Ron Hobart taught middle school science in Elgin, a combination of earth science, physics, and chemistry. He first learned about the expedition in a school memo all teachers received at the sta
rt of the day. Like the other adult crew members, Hobart had often wondered what it would have been like to grow up in a different era. After meeting with Lewis, Hobart was invited to a group meeting where interested students could ask questions about the expedition. At the meeting, Hobart was surprised to be announced as “the newest crew member.” Surprised, but not bothered. If Lewis wanted him for the trip, he was in. He took his place as head of the science project and the group’s navigator, as well as the name Louis Baron.

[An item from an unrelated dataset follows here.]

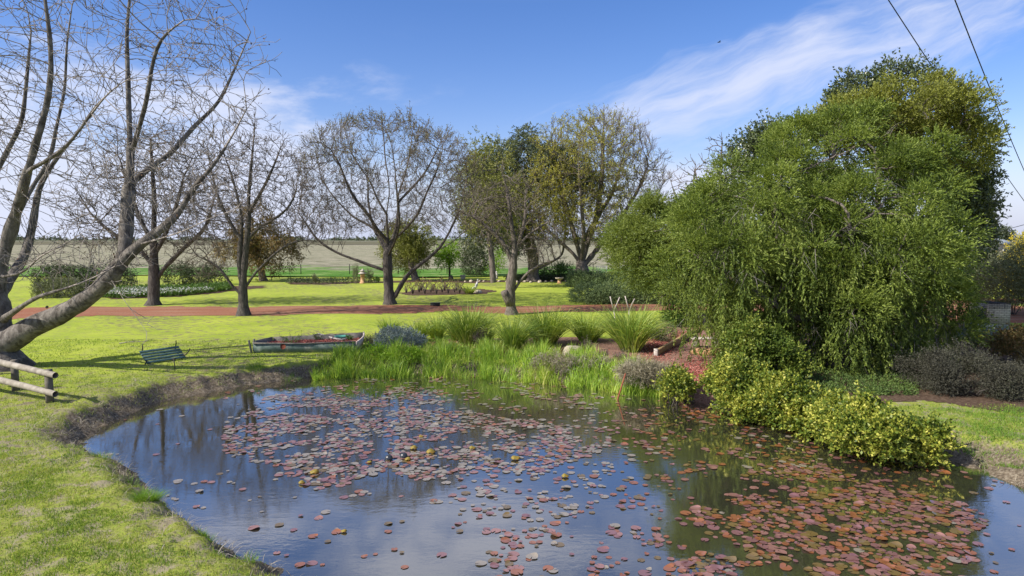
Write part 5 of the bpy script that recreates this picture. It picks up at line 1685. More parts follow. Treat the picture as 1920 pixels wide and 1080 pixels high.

Even with an efficient and motivated crew of adults, Lewis knew the expedition would need land support. They needed a liaison team that would work with communities in advance to schedule presentations and organize approved campsites for the men. The liaison team would have to start corresponding with these communities as soon as possible, sending hundreds of letters and making phone calls and getting towns excited to host the reenactors. They would follow the voyageurs in vans, carrying sound equipment, extra food for the men, and winter clothing. Lewis envisioned a leader or two to head the liaison team, plus a photojournalist who could take pictures and write about the journey for local newspapers, an alternate who would swap into the crew if someone fell ill or was injured, and a couple of teenagers who were willing to support the adult leaders. The group could start by operating out of the expedition’s headquarters, La Salle National Bank on La Salle Street in downtown Chicago. When Lewis had approached the head of the bank with his idea for the expedition, the bank offered to cover all the secretarial costs of the expedition and give them an office to operate out of. This would be the expedition’s base camp for the next year, and members of the liaison team would undoubtedly spend much of their time there—just as soon as Lewis found someone willing to lead the group.